Many Prolog systems don't allow user defined evaluable predicates. Sometimes the problem is that the evaluable predicates live in another namespace. Sometimes the Prolog system shyes away from jumping back into Prolog execution while doing an arithmetic evaluation in the host language.
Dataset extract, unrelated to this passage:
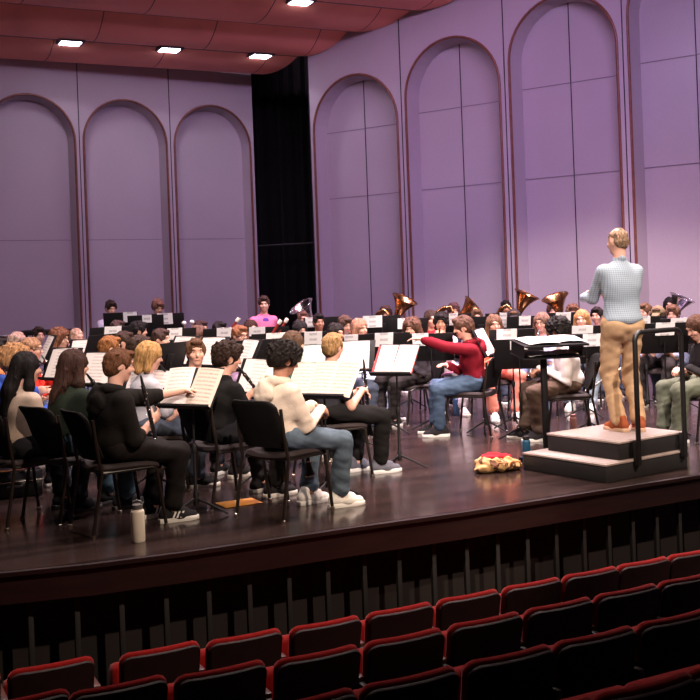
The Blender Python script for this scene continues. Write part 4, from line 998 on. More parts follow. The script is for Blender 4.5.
rows_ = [
 # key, phrase, px, py, s, yaw(None=to the conductor), label, hair, hair colour, top, colour, legs, pose, inst, extra
 ('r1', 'red-haired player behind the dark stand', 103, 335, 83, 70, 'player with short red hair behind a dark stand', 'short', RD, 'sweater', (.12, .08, .10), 'lap', None, {}),
 ('r2', 'ash-brown player below the light-shirted percussionist', 118, 329, 74, 110, 'ash-brown haired player below the light-shirted percussionist', 'short', (.14, .08, .07), 'tee', (.06, .05, .08), 'clar', None, {}),
 ('r3', 'dark-haired player left of the loose white page', 139, 331, 78, 80, 'player with dark mop of hair, back to us', 'curly', BK, 'tee', (.05, .04, .07), 'lap', None, {}),
 ('r4', 'sandy-haired player under the second percussionist', 151, 330, 70, 110, 'sandy-haired player just under the dark-shirted percussionist', 'short', (.30, .15, .12), 'tee', (.14, .1, .14), 'clar', None, {}),
 ('r5', 'brown-haired boy in profile', 161, 338, 89, 98, 'brown-haired boy in right profile beside a leaning white page', 'short', (.07, .035, .03), 'sweater', (.06, .05, .07), 'clar', 'clarinet', {'hyaw': 10}),
 ('r6', 'ginger head behind the brown-haired hoodie boy', 110, 347, 103, 68, 'ginger-haired clarinet player just behind the boy in the black hoodie', 'short', (.42, .16, .05), 'tee', (.5, .45, .42), 'clar', None, {'vox': .012}),
 ('r7', 'boy with short dark hair near the ginger player', 124, 340, 92, 88, 'short dark-haired boy whose ear shows, right of the ginger player', 'short', (.06, .03, .02), 'tee', (.10, .07, .06), 'lap', None, {}),
 ('r8', 'brown head left of the blond bob', 139, 344, 107, 60, 'brown-haired player just behind the blond bob, back to us', 'shaggy', (.055, .028, .018), 'tee', (.03, .03, .04), 'clar', None, {}),
 ('r9', 'long-haired girl behind the boy looking back', 199, 336, 84, 105, 'girl with long light brown hair behind the boy looking back', 'long', (.20, .10, .07), 'tee', (.35, .25, .28), 'clar', 'clarinet', {}),
 ('r10', 'dim brown-haired player at the rear left', 201, 329, 72, 125, 'brown-haired player in dim purple light at the rear left', 'short', (.10, .05, .05), 'tee', (.07, .05, .09), 'lap', None, {}),
 ('r11', 'player showing only a dark fringe', 220, 334, 76, 130, 'black-haired player showing only a fringe above a white page', 'short', BK, 'tee', (.04, .04, .07), 'lap', None, {'skin': 'tan'}),
 ('r12', 'red-blond player in glasses', 240, 336, 88, 112, 'red-blond haired player wearing glasses, facing right', 'short', (.40, .15, .07), 'tee', (.18, .12, .18), 'clar', 'clarinet', {'glasses': True, 'hyaw': 25, 'vox': .011}),
 ('r13', 'brunette playing beside the pink shirt', 251, 330, 74, 145, 'brunette player below the pink-shirted percussionist', 'long', (.08, .03, .025), 'tee', (.25, .15, .2), 'clar', 'clarinet', {}),
 ('r14', 'long brown hair behind the off-white hoodie', 294, 347, 108, 60, 'player with long brown hair just behind the off-white hoodie boy', 'long', (.13, .065, .035), 'tee', (.05, .12, .10), 'lap', None, {'vox': .012}),
 ('r15', 'pale face under the silver bell', 303, 319, 67, 165, 'pale-faced tuba player under the silver bell', 'short', (.25, .12, .09), 'tee', (.12, .09, .14), 'bass', None, {}),
 ('r16', 'black-haired girl beside the white papers', 300, 332, 81, 150, 'girl with parted black hair beside two white papers', 'bob', BK, 'tee', (.12, .10, .14), 'clar', None, {'skin': 'pale', 'hpitch': 16}),
 ('r17', 'dark-haired boy at the end of the wall', 319, 322, 73, 165, 'dark-haired boy in front of the right end of the dark opening', 'short', BK, 'tee', (.3, .12, .12), 'bass', None, {'skin': 'tan'}),
 ('r18', 'boy with swept brown hair', 345, 325, 77, 150, 'boy with swept-up brown hair and pale face looking down', 'shaggy', (.13, .07, .05), 'tee', (.20, .17, .26), 'clar', None, {'hpitch': 18}),
 ('r19', 'dark-haired girl behind the blond crop', 336, 332, 91, 140, 'girl with dark parted hair above the charcoal T-shirt boy', 'long', DB, 'tee', (.1, .08, .1), 'lap', None, {}),
 ('r20', 'strawberry-blond girl in the rust top', 360, 335, 82, 135, 'strawberry-blond long-haired girl in a rust-brown top', 'longwavy', (.55, .27, .17), 'sweater', (.26, .08, .035), 'lap', None, {'legs': ('jeans', (.35, .42, .55)), 'vox': .011}),
 ('r21', 'player behind the leaning tuba', 386, 314, 65, 170, 'brown-haired player hidden behind the leftmost brass tuba', 'curly', (.12, .06, .05), 'tee', (.12, .09, .14), 'bass', None, {}),
 ('r22', 'curly-haired girl in black', 412, 332, 86, -112, 'girl with curly brown hair in a patterned black top and black trousers', 'longcurly', (.15, .065, .04), 'sweater', (.035, .03, .035), 'lap', None, {'legs': ('trousers', (.022, .018, .018)), 'vox': .011, 'hpitch': 14, 'hyaw': -42, 'feet': ((-.12, .40, .085), (.12, .46, .085))}),
 ('r23', 'girl in the red cardigan', 431, 319, 75, 160, 'dark-haired girl in a red cardigan beside the trumpet player', 'long', (.05, .025, .02), 'sweater', (.55, .03, .05), 'lap', None, {}),
 ('r24', 'trumpet player in the white top', 441, 319, 80, 170, 'trumpet player in a white top with dark curly hair, horn to his lips', 'curly', (.014, .010, .010), 'long', (.74, .62, .62), 'trumpet', 'trumpet', {'skin': 'tan', 'hyaw': 22, 'vox': .010, 'legs': ('jeans', (.6, .55, .58)), 'shoes': 'white'}),
 ('r25', 'player left of the small brass bell', 454, 311, 65, 180, 'brown-haired player left of the second brass bell, at the back', 'curly', (.16, .08, .08), 'tee', (.1, .1, .16), 'bass', None, {}),
 ('r26', 'tuba player under the second brass bell', 477, 319, 68, 180, 'player half hidden below the second brass bell', 'short', LB, 'tee', (.12, .1, .12), 'bass', None, {}),
 ('r27', 'girl in the coral cardigan', 494, 321, 84, 172, 'girl with light brown hair, coral cardigan and white sneakers', 'long', (.24, .12, .07), 'long', (.62, .17, .11), 'lap', None, {'legs': ('trousers', (.60, .20, .15)), 'shoes': 'white', 'vox': .011}),
 ('r28', 'man with black hair at the wall trim', 506, 308, 64, 185, 'black-haired player tallest at the back beside the wall trim', 'short', BK, 'tee', (.05, .05, .07), 'bass', None, {'skin': 'tan'}),
 ('r29', 'player in the dark cap', 514, 319, 74, 190, 'fair player in a dark cap left of the third brass bell', 'short', LB, 'tee', (.16, .10, .12), 'trumpet', None, {'cap': (.03, .02, .025)}),
 ('r30', 'girl in round glasses', 542, 325, 84, -150, 'girl with light brown hair, round glasses and lilac top', 'longwavy', (.28, .15, .11), 'tee', (.50, .46, .66), 'clar', 'clarinet', {'glasses': True, 'vox': .011, 'legs': ('jeans', (.10, .13, .22))}),
 ('r31', 'player under the fourth brass bell', 553, 311, 63, 190, 'brown-haired tuba player under the fourth brass bell', 'curly', (.16, .07, .05), 'tee', (.14, .1, .12), 'bass', None, {}),
 ('r32', 'rear player with tawny hair', 573, 313, 71, 190, 'tawny-haired rear player just left of the conductor', 'curly', (.22, .10, .06), 'tee', (.14, .12, .2), 'lap', None, {}),
 ('r33', 'golden-blonde girl', 582, 321, 80, -160, 'golden-blonde long-haired girl just left of the conductor', 'long', (.62, .30, .12), 'tee', (.55, .5, .62), 'lap', None, {'vox': .011, 'legs': ('jeans', (.28, .34, .42)), 'shoes': 'white', 'headlift': 0}),
 ('r34', 'face beside the conductor\'s elbow', 597, 322, 74, -150, 'player whose pale face shows beside the conductor', 'short', DB, 'tee', (.4, .3, .4), 'clar', None, {}),
 ('r35', 'boy right of the conductor\'s waist', 645, 312, 74, -130, 'tawny-haired boy playing just right of the conductor', 'short', (.20, .10, .06), 'tee', (.3, .3, .4), 'trumpet', 'trumpet', {'hyaw': 0}),
 ('r36', 'boy in the olive cap', 658, 320, 80, -150, 'boy in an olive cap and pale blue shirt with a horn in his lap', 'short', (.12, .06, .04), 'tee', (.42, .48, .66), 'lap', None, {'cap': (.14, .10, .06), 'vox': .010, 'legs': ('trousers', (.03, .018, .016)), 'sleeve': .45, 'glasses': False}),
 ('r37', 'brown-haired boy right of the cap', 673, 317, 77, -150, 'brown-haired boy just right of the olive cap', 'shaggy', (.20, .095, .055), 'tee', (.35, .30, .30), 'clar', None, {}),
 ('r38', 'dark-haired player at the rear right', 670, 305, 66, -160, 'dark-haired player at the rear right beside the silver bell', 'long', BK, 'tee', (.3, .22, .36), 'bass', None, {}),
 ('r39', 'long-haired girl at the right edge', 696, 326, 103, -95, 'long brown-haired girl in black at the right edge looking down', 'long', (.14, .06, .035), 'jacket', (.018, .014, .016), 'lap', None, {'vox': .010, 'hpitch': 30, 'hyaw': -15, 'lean': 14, 'legs': ('baggy', (.11, .12, .085)), 'feet': ((-.13, .42, .085), (.12, .45, .085))}),
]
for key, phr, px, py, s, yw, lb, hs_, hc_, tk, tc_, po, ik_, ex in rows_:
    kw = dict(vox=.013, legs=('jeans', (.05, .06, .09)), shoes='black', hpitch=8); kw.update(ex)
    C[key] = person(phr, px, py, s, yaw_to(px, s) if yw is None else yw, lb, (hs_, tuple(v*.62 for v in hc_)), (tk, tc_), pose=po, inst_kind=ik_, **kw)
C['redh'] = person('player in the maroon hoodie', 463, 323, 94, -88, 'seated player in a maroon hoodie and jeans stretching an arm to a stand', ('shaggy', (.10, .045, .03)), ('hoodie', (.15, .006, .014)), ('jeans', (.055, .085, .14)), 'black', lean=9, hyaw=-2, hpitch=16, vox=.009, sleeve=.93,
    cyaw=-62, hands=((-.10, .57, 1.04), (.06, .30, .74), (.1, 1, .05), (-.7, .6, .1), (0, 0, -1), (0, 0, -1), .5), feet=((-.12, .40, .085), (.12, .44, .085)))
C['afro'] = person('boy with the black afro', 557, 327, 99, -88, 'seated boy with a round black afro, striped white jacket and brown trousers', ('afro', (.010, .007, .007)), ('jacket', (.66, .60, .60)), ('trousers', (.10, .065, .05)), 'black', lean=10, hyaw=30, hpitch=20, skin='brown', vox=.009, pose='lap', feet=((-.12, .34, .085), (.10, .46, .085)))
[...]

Some Prolog systems have nevertheless user defined evaluable predicates, like ECLiPSe Prolog and Jekejeke Prolog. In Jekejeke Prolog the overhead was two fold. To my surprise in the new Dogelog runtime user definable evaluable predicates show an advantage:

/* Dogelog Runtime 0.9.5 */
fact(0, 1) :- !.
fact(N, X) :- M is N-1, fact(M, Y), X is Y*N.

fact2(0, 1) :- !.
fact2(N, X) :- X is fact2(N-1)*N.

for(_).
for(N) :- N > 1, M is N - 1, for(M).

% ?- time((for(1000), fact(1000, _), fail; true)).
% % Wall 1595 ms, trim 0 ms

% ?- time((for(1000), _ is fact2(1000), fail; true)).
% % Wall 1394 ms, trim 0 ms

I am attributing the slight speed advantage to the more concise formulation in fact2/2. The formulation uses less Prolog logical variables. And the user defined evaluable predicates capable (is)/2 internally does also no Prolog logical variables, the host language assigments that happen do not allocate

a Prolog logical variable or trail the same, so that in the end there is a speed-up.